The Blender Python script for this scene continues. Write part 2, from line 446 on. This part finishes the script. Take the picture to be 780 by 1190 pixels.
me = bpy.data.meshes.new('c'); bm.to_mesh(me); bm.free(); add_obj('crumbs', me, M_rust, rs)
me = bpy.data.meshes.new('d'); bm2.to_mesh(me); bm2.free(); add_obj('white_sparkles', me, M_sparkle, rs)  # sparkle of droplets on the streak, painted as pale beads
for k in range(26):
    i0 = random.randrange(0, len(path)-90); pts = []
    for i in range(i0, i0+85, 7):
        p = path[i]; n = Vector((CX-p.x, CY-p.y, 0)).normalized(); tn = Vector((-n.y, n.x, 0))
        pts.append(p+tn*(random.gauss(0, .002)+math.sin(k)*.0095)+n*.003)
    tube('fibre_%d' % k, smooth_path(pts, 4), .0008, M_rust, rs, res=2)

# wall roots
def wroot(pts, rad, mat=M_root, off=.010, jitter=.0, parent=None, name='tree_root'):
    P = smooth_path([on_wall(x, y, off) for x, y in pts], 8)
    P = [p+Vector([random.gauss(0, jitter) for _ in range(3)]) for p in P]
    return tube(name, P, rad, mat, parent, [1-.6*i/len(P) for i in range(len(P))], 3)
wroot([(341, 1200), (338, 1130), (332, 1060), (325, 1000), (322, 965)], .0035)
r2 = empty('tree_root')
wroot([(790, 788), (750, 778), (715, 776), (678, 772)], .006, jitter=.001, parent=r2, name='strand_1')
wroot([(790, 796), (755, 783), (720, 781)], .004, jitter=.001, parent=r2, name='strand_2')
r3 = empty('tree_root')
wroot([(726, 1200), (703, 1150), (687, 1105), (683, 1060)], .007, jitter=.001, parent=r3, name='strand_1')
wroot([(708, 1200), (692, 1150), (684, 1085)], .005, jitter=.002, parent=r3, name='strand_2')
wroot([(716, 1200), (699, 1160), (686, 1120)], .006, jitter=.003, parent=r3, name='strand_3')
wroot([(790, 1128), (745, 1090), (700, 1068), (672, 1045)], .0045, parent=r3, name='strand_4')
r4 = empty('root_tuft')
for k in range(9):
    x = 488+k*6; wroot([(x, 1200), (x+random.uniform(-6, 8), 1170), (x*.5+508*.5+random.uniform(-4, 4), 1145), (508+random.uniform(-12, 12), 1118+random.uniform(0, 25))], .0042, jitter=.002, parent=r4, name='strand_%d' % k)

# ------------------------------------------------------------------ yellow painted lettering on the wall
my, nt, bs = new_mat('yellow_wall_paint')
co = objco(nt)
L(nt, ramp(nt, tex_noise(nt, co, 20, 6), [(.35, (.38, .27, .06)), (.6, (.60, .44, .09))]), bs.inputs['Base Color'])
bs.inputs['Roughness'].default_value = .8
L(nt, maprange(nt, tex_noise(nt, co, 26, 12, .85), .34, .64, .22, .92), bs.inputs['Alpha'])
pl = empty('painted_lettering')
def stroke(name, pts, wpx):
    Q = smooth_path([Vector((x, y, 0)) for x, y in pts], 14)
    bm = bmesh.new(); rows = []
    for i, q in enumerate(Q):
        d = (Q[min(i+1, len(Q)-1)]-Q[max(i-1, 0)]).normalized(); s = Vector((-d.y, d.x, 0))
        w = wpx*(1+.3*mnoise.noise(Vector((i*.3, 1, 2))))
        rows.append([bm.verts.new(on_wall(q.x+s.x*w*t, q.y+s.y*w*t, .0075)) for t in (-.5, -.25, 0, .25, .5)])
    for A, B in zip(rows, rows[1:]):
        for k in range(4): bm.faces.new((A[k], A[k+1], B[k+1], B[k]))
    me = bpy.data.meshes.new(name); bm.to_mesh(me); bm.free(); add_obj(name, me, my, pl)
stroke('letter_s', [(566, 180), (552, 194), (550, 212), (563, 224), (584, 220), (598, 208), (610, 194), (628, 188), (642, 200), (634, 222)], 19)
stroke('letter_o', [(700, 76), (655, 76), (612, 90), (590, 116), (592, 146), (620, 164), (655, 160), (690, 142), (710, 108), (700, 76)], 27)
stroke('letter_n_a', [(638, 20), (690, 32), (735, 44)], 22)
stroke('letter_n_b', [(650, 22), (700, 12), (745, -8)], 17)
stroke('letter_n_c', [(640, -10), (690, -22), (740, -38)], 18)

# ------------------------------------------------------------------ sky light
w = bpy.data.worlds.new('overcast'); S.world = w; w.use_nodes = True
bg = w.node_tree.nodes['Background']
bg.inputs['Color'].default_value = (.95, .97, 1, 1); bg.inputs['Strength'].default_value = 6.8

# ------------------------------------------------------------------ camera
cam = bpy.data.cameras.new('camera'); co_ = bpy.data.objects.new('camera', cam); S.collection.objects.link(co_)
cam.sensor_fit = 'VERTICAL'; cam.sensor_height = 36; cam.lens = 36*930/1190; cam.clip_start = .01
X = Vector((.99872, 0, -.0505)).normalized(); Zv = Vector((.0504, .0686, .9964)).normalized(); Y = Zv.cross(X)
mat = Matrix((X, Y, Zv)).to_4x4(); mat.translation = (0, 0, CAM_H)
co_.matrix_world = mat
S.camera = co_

• _WHAT IS REQUIRED_: Look at the material above and copy, word for word, its lines from the first through the one containing "M_rust, rs, res=2)".

• _TASK RESPONSE_:
The Blender Python script for this scene continues. Write part 2, from line 446 on. This part finishes the script. Take the picture to be 780 by 1190 pixels.
me = bpy.data.meshes.new('c'); bm.to_mesh(me); bm.free(); add_obj('crumbs', me, M_rust, rs)
me = bpy.data.meshes.new('d'); bm2.to_mesh(me); bm2.free(); add_obj('white_sparkles', me, M_sparkle, rs)  # sparkle of droplets on the streak, painted as pale beads
for k in range(26):
    i0 = random.randrange(0, len(path)-90); pts = []
    for i in range(i0, i0+85, 7):
        p = path[i]; n = Vector((CX-p.x, CY-p.y, 0)).normalized(); tn = Vector((-n.y, n.x, 0))
        pts.append(p+tn*(random.gauss(0, .002)+math.sin(k)*.0095)+n*.003)
    tube('fibre_%d' % k, smooth_path(pts, 4), .0008, M_rust, rs, res=2)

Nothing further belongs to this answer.